Tynte, Edward
Governor. Tynte was from a Somerset, England, family that had recently risen to a baronetcy, but neither his parents nor his date of birth are known. His family connection is established through the arms on a large seal that he used to ratify legislative acts in South Carolina. Surviving documents refer to Tynte variously as major or colonel. Other family members attended Oxford, and many of the men who came to South Carolina with Tynte to serve in his administration were lawyers.
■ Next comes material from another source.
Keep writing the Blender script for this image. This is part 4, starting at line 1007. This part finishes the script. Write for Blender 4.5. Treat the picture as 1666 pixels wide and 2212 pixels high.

In a Latin poem expressing high hopes for Tynte’s administration, the Tory writer William King implies that Tynte was also a man of culture: “Tynte was the man who first, from British shore, / Palladian arts to Carolina bore; / His tuneful harp attending Muses strung, / And Phoebus’ skill inspired the lays he sung.”
Frustrated by nearly a decade of paralyzing factionalism between the church and dissenter parties in their colony, the Lords Proprietors decided to institute a wholesale change of government and began by commissioning Tynte as the new governor on December 9, 1708. After almost a year’s delay, Tynte arrived in Charleston and was proclaimed governor on November 26, 1709. Unfortunately, he had little opportunity to realize the proprietors’ ambitions. Tynte died on June 26, 1710, after only seven months in office. The first of the acts that would eventually establish a free school system in the colony was the only notable legislation of his administration. By the terms of his will, Tynte left his entire estate to Frances Killner, spinster of London.
Lesser, Charles H. South Carolina Begins: The Records of a Proprietary Colony, 1663–1721. Columbia: South Carolina Department of Archives and History, 1995.